I don't have the heart to say anything, though, which probably makes me a doormat --- despite the fact that people have always told me I'm extremely diplomatic. And I like that. Diplomacy --- it's nothing more than being able to tell someone to go to hell in such a way that they actually look forward to the journey.

Loaned some money to a friend --- a big no-no. But seriously, when your friend needs money, what are you going to do? Pretend you don't see they're in a bad place? It's like that episode of Sex and the City where Carrie's flat broke and Samantha and Miranda offer to lend her the money and while she thanks them, she glances at Charlotte, who's too busy concentrating on slurping up the last of her drink.

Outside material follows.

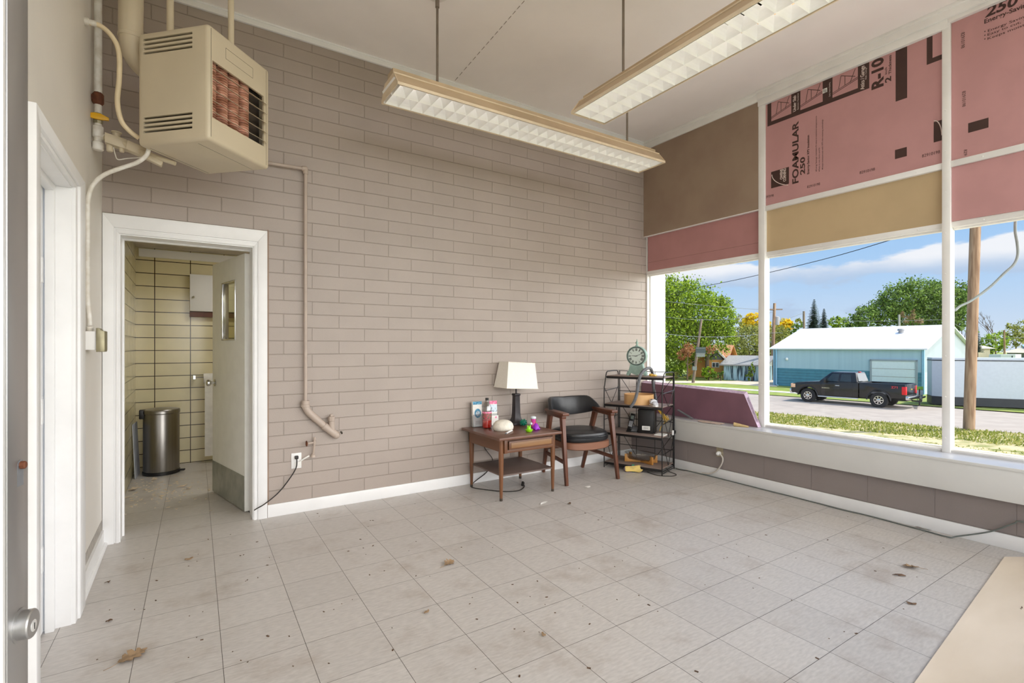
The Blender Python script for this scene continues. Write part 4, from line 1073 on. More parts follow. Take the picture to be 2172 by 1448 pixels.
for s in (-1, 1):
    m = MB(); m.lathe([(.007, 0), (.005, .012), (0, .018)], lm + V((s * .012, 0, .042)), 8, cap=False); m.build('ear', 'toy_lime', o)
pm = V((2.600, 3.615, TZ))
o = thing('purple_toy', 'bright purple rubber toy standing in front of the pink one', 'toy', pm)
m = MB(); m.lathe([(0, 0), (.022, .002), (.031, .016), (.028, .034), (.014, .052), (.004, .060), (0, .061)], pm, 18, cap=False); m.build('body', 'toy_purple', o)
for s in (-1, 1):
    m = MB(); m.ell(pm + V((s * .016, -.018, .011)), .015, .014, .011, 12, 8); m.build('foot', 'toy_purple', o)
km = V((2.672, 3.755, TZ))
o = thing('pink_toy', 'pink rubber figure with a white hat on the side table', 'toy', km)
m = MB(); m.lathe([(0, 0), (.020, .001), (.023, .012), (.015, .032), (.014, .044), (.022, .058), (.023, .070), (.016, .080)], km, 18); m.build('body', 'toy_pink', o)
m = MB(); m.lathe([(.022, .076), (.026, .082), (.025, .094), (.016, .099), (0, .100)], km, 18); m.build('hat', 'toy_white', o)
m = MB(); m.ell(km + V((-.030, -.01, .034)), .012, .010, .012, 10, 8); m.build('arm', 'toy_white', o)
rm = V((2.722, 3.79, TZ))
o = thing('red_toy', 'red rubber toy of stacked balls behind the purple one', 'toy', rm)
m = MB(); m.ell(rm + V((0, 0, .016)), .019, .017, .016, 14, 8); m.build('body', 'toy_red', o)
m = MB(); m.ell(rm + V((-.010, .006, .042)), .016, .015, .015, 14, 8); m.build('head', 'toy_red', o)

# ================================================================== ARMCHAIR
ch = thing('armchair', 'dark wooden armchair with black vinyl seat and curved back', 'chair', (3.225, 3.785, 0), math.radians(-8), local=True)
for s in (-1, 1):
    m = MB(); m.bar((s * .285, -.265, 0), (s * .272, -.165, .63), .028, .034, .040, .052, up=(0, 1, 0)); m.build('leg', 'teak_dark', ch, bevel=.005)
    m = MB(); m.bar((s * .232, .275, 0), (s * .262, .075, .63), .026, .034, .036, .062, up=(0, 1, 0)); m.build('leg', 'teak_dark', ch, bevel=.005)
    m = MB(); m.bar((s * .272, -.2, .612), (s * .262, .12, .622), .045, .03, .045, .03)
    pts = [(-.235, .034), (-.15, .040), (0, .038), (.12, .03), (.16, .02)]
    top = []; 
    vs = []; fs = []
    for (y, hw) in pts:
        cx = s * (.272 - (y + .2) * .03); zt = .655 + .012 * (y + .2)
        vs += [(cx - hw, y, zt - .026), (cx + hw, y, zt - .026), (cx + hw, y, zt), (cx - hw, y, zt)]
    for i in range(len(pts) - 1):
        for k in range(4): fs.append((i * 4 + k, i * 4 + (k + 1) % 4, i * 4 + 4 + (k + 1) % 4, i * 4 + 4 + k))
    fs += [(3, 2, 1, 0), tuple(len(pts) * 4 - 4 + k for k in range(4))]
    m.add(vs, fs); m.build('armrest', 'teak_dark', ch, bevel=.005)
    m = MB(); m.bar((s * .278, -.225, .20), (s * .242, .215, .215), .018, .034); m.build('stretcher', 'teak_dark', ch, bevel=.003)
# seat frame with bowed front
def sup(a, sx, sy, e=3.0): c, s = math.cos(a), math.sin(a); return (sx * math.copysign(abs(c) ** (2 / e), c), sy * math.copysign(abs(s) ** (2 / e), s))
m = MB(); N = 40; vs = []; fs = []
for (k, z) in ((.94, .295), (1.0, .305), (1.0, .365), (.96, .372)):
    for i in range(N):
        x, y = sup(2 * PI * i / N, .262 * k, .235 * k, 3.6); z_ = z + (.016 * (abs(x) / .26) ** 2 if z < .32 else 0)
        vs.append((x, y - .02, z_))
for r_ in range(3):
    for i in range(N): fs.append((r_ * N + i, r_ * N + (i + 1) % N, (r_ + 1) * N + (i + 1) % N, (r_ + 1) * N + i))
fs += [tuple(range(N - 1, -1, -1)), tuple(3 * N + i for i in range(N))]
m.add(vs, fs); m.build('seat_frame', 'teak_light', ch)
m = MB(); vs = []; fs = []; prof = [(.93, .366), (.99, .375), (1.03, .395), (1.03, .412), (.985, .420), (1.0, .432), (.97, .450), (.86, .466), (.6, .474), (.2, .470)]
for (k, z) in prof:
    for i in range(N): x, y = sup(2 * PI * i / N, .255 * k, .235 * k, 2.8); vs.append((x, y - .025, z))
for r_ in range(len(prof) - 1):
    for i in range(N): fs.append((r_ * N + i, r_ * N + (i + 1) % N, (r_ + 1) * N + (i + 1) % N, (r_ + 1) * N + i))
fs += [tuple(range(N - 1, -1, -1)), tuple((len(prof) - 1) * N + i for i in range(N))]
m.add(vs, fs); st = m.build('seat', 'vinyl_black', ch)
m = MB(); m.tube([V((*sup(2 * PI * i / N, .257, .237, 2.8), .421)) + V((0, -.025, 0)) for i in range(N + 1)], .0055, 6, cap=False); m.build('piping', 'vinyl_black', st)
# curved back
m = MB(); NT = 28; vs = []; fs = []; sec = []
for i in range(NT + 1):
    t = -1 + 2 * i / NT; a = t * 1.18; cx, cy = .285 * math.sin(a) / math.sin(1.18), .02 + .25 * (math.cos(a) - math.cos(1.18)) / (1 - math.cos(1.18))
    nx, ny = math.sin(a) * .9, math.cos(a); L_ = math.hypot(nx, ny); nx /= L_; ny /= L_
    u = abs(t); zt = .768 - .015 * math.cos(t * 2.2) * (1 - u) - .12 * max(0, (u - .62) / .38) ** 1.6; zb = .565 + .075 * u ** 2.2
    ring = []
    for k in range(12):
        g = 2 * PI * k / 12; o_ = .020 * math.copysign(abs(math.cos(g)) ** .7, math.cos(g)); zz = (zt + zb) / 2 + (zt - zb) / 2 * math.copysign(abs(math.sin(g)) ** .6, math.sin(g))
        tilt = .10 * (zz - .66)
        vs.append((cx + nx * (o_ + tilt), cy + ny * (o_ + tilt), zz))
for i in range(NT):
    for k in range(12): fs.append((i * 12 + k, i * 12 + (k + 1) % 12, (i + 1) * 12 + (k + 1) % 12, (i + 1) * 12 + k))
fs += [tuple(range(11, -1, -1)), tuple(NT * 12 + k for k in range(12))]
m.add(vs, fs); m.build('backrest', 'vinyl_black', ch)
m = MB(); m.bar((-.235, .20, .26), (.235, .20, .26), .02, .03); m.build('stretcher', 'teak_dark', ch, bevel=.003)

# ================================================================== WIRE RACK
RF = V((3.698, 3.912, 0)); ru = V((.353, -.936, 0)).normalized(); rv = V((.936, .353, 0)).normalized()
def R3(a, b, z): return RF + ru * a + rv * b + V((0, 0, z))
RW, RD = .62, .355
SH = (.066, .376, .672, .962)
rk = thing('wire_rack', 'black wire shelving rack with four brown boards in the corner', 'shelf', (3.698, 3.912, 0), math.atan2(ru.y, ru.x), local=True)
for a, s in ((0, 1), (RW, -1)):
    m = MB(); m.tube(smoothpath([(a, 0, 0), (a, 0, .40), (a, 0, .80), (a, .012, .86), (a, .045, .97), (a, .07, 1.0), (a, .12, 1.005), (a, .28, 1.005), (a, .335, .995), (a, .352, .95), (a, RD, .80), (a, RD, .4), (a, RD, 0)], 4), .0058, 8); m.build('side_frame', 'black_wire', rk)
    for z in (.80, .50, .20):
        m = MB(); m.tube([(a, .0, z), (a, RD, z + .015)], .004, 6); m.build('rung', 'black_wire', rk)
    for (z0, z1) in ((.66, .84), (.36, .66), (.07, .36)):
        m = MB(); m.tube([(a, .0, z1), (a, RD * .5, z0), (a, RD, z1)], .0032, 6); m.build('brace', 'black_wire', rk)
    m = MB(); m.tube([(a, .03, .035), (a, RD - .03, .035)], .004, 6); m.tube([(a, .03, .015), (a, RD - .03, .015)], .004, 6); m.build('foot_rail', 'black_wire', rk)
for a in (.012, RW / 3, 2 * RW / 3, RW - .012):
    m = MB(); m.tube([(a, RD + .006, .02), (a, RD + .006, 1.0)], .0035 if .1 < a < .5 else .0055, 6); m.build('back_wire', 'black_wire', rk)
for z in (1.0, .78, .48, .19):
    m = MB(); m.tube([(0, RD + .006, z), (RW, RD + .006, z)], .0038, 6); m.build('back_rail', 'black_wire', rk)
for (z0, z1) in ((.68, .95), (.39, .66), (.08, .36)):
    m = MB(); m.tube([(.01, RD + .002, z1), (RW / 3, RD + .002, z0)], .003, 6); m.tube([(RW - .01, RD + .002, z1), (2 * RW / 3, RD + .002, z0)], .003, 6); m.build('back_brace', 'black_wire', rk)
for z in SH:
    if z > .9: sy0, sy1 = .045, .345
    else: sy0, sy1 = .0, RD - .008
    m = MB(); m.box(.008, RW - .008, sy0, sy1, z - .012, z); s_ = m.build('shelf', 'shelf_board', rk, bevel=.003)
    m = MB(); m.box(.004, RW - .004, sy0 - .004, sy0 + .002, z - .03, z - .006); m.box(.004, RW - .004, sy1 - .002, sy1 + .004, z - .03, z - .006); m.build('edge_rail', 'black_wire', s_, bevel=.002)

def ra(px, b, z=0):
    lo, hi = -.5, 1.2
    for _ in range(40):
        mid = (lo + hi) / 2
        if pr(R3(mid, b, z))[0] < px: lo = mid
        else: hi = mid
    return lo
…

See, the thing is, deep down inside, I'd rather do what Charlotte did. But instead, I'm all like, "How much do you need? Oh, it's okay! What are friends for?"

And then, when you don't get your money back, it's like, "Fuck."

One thing you need to understand about me? I don't like talking about money. I find it vulgar. And even though it's my money that I loaned, I find it vulgar to have to ask for it back...which, when I think about it, is really fucked up.

I'm going to stop carrying cash in my wallet so I can honestly, truthfully say I don't have anything to lend. But then, that'd mean using my friggin' credit card to buy a cup of coffee, which is kind of embarrassing.

Okay. New policy: no more coffee. I'll drink the free stuff they serve in our lunch room instead. Or water.